From: Peter Olcott on 20 Oct 2006 18:59 "Daryl McCullough" <stevendarhyl3016(a)yahoo.com> wrote in message news:ehakta02j4r(a)drn.newsguy.com... > Peter Olcott says... > >>>>"Daryl McCullough" <stevendaryl3016(a)yahoo.com> wrote >>> >>>>> If a program is deterministic, then whether >>>>> it halts or not is a meaningful question. The fact that WillHalt >>>>> is unable to correctly answer question doesn't make the question >>>>> ill-formed. >>>> >>>>In the specific instance of WillHalt() indeed it does. >>> >>> No, it doesn't. > >>I have proven that it does > > No, you haven't. The way you described it, WillHalt will throw > a "MalignantSelfReferenceException", which is not correctly answering > the question. > If you were WillHalt() what correct answer would you provide? If someone corrupted your output mechanism by tying you up and taping your mouth shut, what correct answer would you provide? Does tying you up, and taping your mouth shut make the problem undecidable? > -- > Daryl McCullough > Ithaca, NY >
From: Patricia Shanahan on 20 Oct 2006 19:56
Peter Olcott wrote: > "Chris Menzel" <cmenzel(a)remove-this.tamu.edu> wrote in message > news:slrnejhtaf.297d.cmenzel(a)philebus.tamu.edu... >> On Fri, 20 Oct 2006 08:27:32 -0500, Peter Olcott <NoSpam(a)SeeScreen.com> >> said: >>> <sillybanter(a)gmail.com> wrote in message >>> news:nGYZg.3795$4T6.1868(a)trnddc02... >>>>> Iff (if and only if) I can reach a consensus on this >>>>> point, I will proceed to a UTM version of the same problem, and >>>>> attempt to show the mathematical mapping from the prior example to >>>>> the UTM example. I will not do this unless or until I have reached a >>>>> consensus on my prior point. >>>> You will not get consensus on this point, because you're wrong, and >>>> pretty much everyone here except you sees that quite clearly. >>> Or, pretty much everyone here does not 100% completely grasp every >>> subtle nuance of the complete meaning of my statements. >> Or not. :-) What are the odds, dude? >> > I think that the odds that the fundamental concept of truth is broken are far > less than the odds of many people being confused for many decades.

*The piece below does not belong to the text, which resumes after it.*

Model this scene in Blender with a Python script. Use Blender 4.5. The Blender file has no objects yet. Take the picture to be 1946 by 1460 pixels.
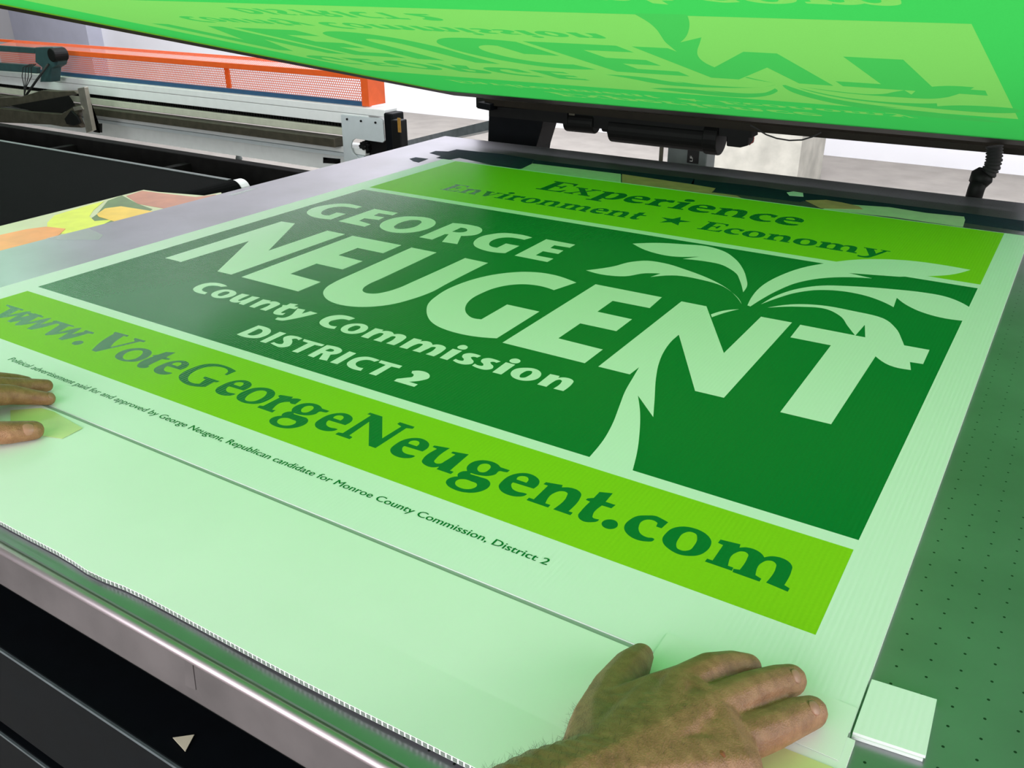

There is nothing about the fundamental concept of truth that is broken by proof of undecidability of the Halting problem. Suppose we are given an arbitrary decision algorithm A. We don't know what A does. Maybe someone thinks it is a Halting problem decision algorithm. Maybe it was intended to decide if its input describes the combination of a traveling salesman problem and the total weight for a solution. Maybe we have no idea what, if anything, it was designed to do. We can supply an input that proves A is not a Halting problem decision algorithm. The input is the description of a computation (program and input). If that computation halts, it is an input A rejects. If that computation loops for ever, it is an input A accepts. We can do that for any decision algorithm A, so most of us deduce that there is no decision algorithm for the Halting problem. If you take the existence of a decision algorithm for the Halting problem as an axiom, while retaining the normal axioms that ultimately underly theory of computation, you end up with an inconsistent system of axioms. Even then, it is the set of axioms that is broken, not the fundamental concept of truth. Patricia |